To investigate how pre-service teachers identify themselves as future teachers, we will employ the theory of “positioning” (Harré & van Langenhove, 1999), which provides insight into how individuals use concepts and discourses to “position” themselves and others (Harré & van Langenhove, 1999) in relation to a social reality (Fawns et al., 2005; Gynne, 2016). As a social constructivist perspective (Slocum & van Langenhove, 2004), positioning involves “construction of personal stories that make a person's actions intelligible and relatively determinate as social acts” (Harré & van Langenhove, 1999, p. 17), and informs how individuals take “self-positions,” that is, take a stance in a particular (interview) situation, and “position interactively,” intentionally or unintentionally.
To account for how a student's positioning within the teaching profession evolves and changes across time, and compare across contexts, we employ the concept of trajectories of identification (Lundqvist 2019a; Wortham, 2006). We define “trajectory” as a “chain of positioning events” throughout which an individual, across time and space, enact signs of identities “that more and more participants” come to presuppose as evidence of a local thickening model of identity (Wortham, 2006, p. 47). This concept is helpful because it enables us to trace, in interactional detail and across the contexts of TE and school as workplace, how preservice and, subsequently, in-service teachers’ positionings help construct their learning, personal stances and professional trajectories in not entirely predictable ways (Lundqvist, 2019b).

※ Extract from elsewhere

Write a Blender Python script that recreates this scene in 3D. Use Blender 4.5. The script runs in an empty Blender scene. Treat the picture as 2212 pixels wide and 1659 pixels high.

Finally, sense making (Ketelaar et al., 2012) informs this study as an ongoing process of establishing a balance in professional self-definition in the face of new learning experiences and emotions in TE and schools.
Method
We developed a longitudinal comparative case study design (Yin, 2014) informed through semi-structured interviews to investigate how students position themselves in response to their experiences in teacher education and schools, and how individual development as students’ positioning acts changes from centering on identification as a pre-professional to an early-career professional. During the Autumn of 2019, the first round of interviews in the longitudinal set-up were finished. Eight final-year teacher students were interviewed, who have now finished their studies and started working as teachers. Of these, six students studied in Sweden, two men and four women; and two students studied in Denmark, one man and one woman. In Spring 2021, follow-up interviews will be conducted with these participants working as teachers. Participants were selected to reflect both the gender and minority-status compositions of the teacher programmes they attend. This intention was realized for the Swedish context which is reflected by the number of women who and the variety in ethnic backgrounds that the students brought with them to this sample. In the Danish context, the two students, identify as multigenerational Danish-and white citizens. Interviews are planned to be conducted in the Spring of 2021 with more Danish final year students to broaden the sample, thus capture more aspects of the subject-position variety characteristic of the larger student population. The interview protocol developed from a pilot study has five focus areas, all addressing professional identity: (1) identity and choice narratives, (2) personal characteristics and self-perceptions, (3) influence from other students, (4) abilities, (5) needs for further development. The last theme also focuses on expectations for the first year in teaching, to thus create a starting point for a slightly modified follow-up interview about their experience as in-service teachers. The conducted interviews were transcribed and analysed thematically (Braun & Clarke, 2006) focusing on positioning, (beginning) trajectories of identification and sense-making. Important themes that arose in one interview was used to focus analysis of other interviews in an iterative fashion until a stable set of themes were located that could be informed in important ways across the interviews. Especially, we were interested to see if one context could inform the other.
Expected Outcomes
Thematic analysis of the interview data in the Swedish context provided insight into pre-service teachers´ learning experiences and identity projections, whereas the Danish context allowed insight into an emergent operationalisation of identity types that pre-service teachers accordingly self-identify. Our preliminary findings indicate that pre-service teachers (1) mainly learn the profession from being guided in practice by their supervisors, (2) attach value to the relational aspects in classroom management, (3) see one fundamental aspect of the teaching profession as the ability to balance between professional closeness and distance, (4) see a relation between the ethnic background and their choice of future workplace, (5) view the heavy workload and the risk of burnout as a major concern, that translates into a fear of not being able to cope with future challenges and ultimately stay in the profession, (6) the gendered end ethnic experience play a role in the ways pre-service students identify as future teachers and how they relate to each other during education. These areas will be described and the voices of participants will be included to exemplify critical aspects of identity development at the individual level. Bringing such various perspectives together in combined analysis of data across the two contexts is valuable in responding to urgent challenges TE programs face today as discussed above. The results may (1) contribute to teacher educators´ and policy makers´ understanding of how TE may support or impede the development of professional teacher identity, (2) offer implications for improving various aspects and components of TE (courses, school practicum, etc.) and strengthening their relations to development of teacher identities to promote motivation in professional practice and to increase retention in both TE and the profession, (3) integrate more nuanced possibilities for student identification, (4) ultimately preventing high dropout rate of minority and male students in TE.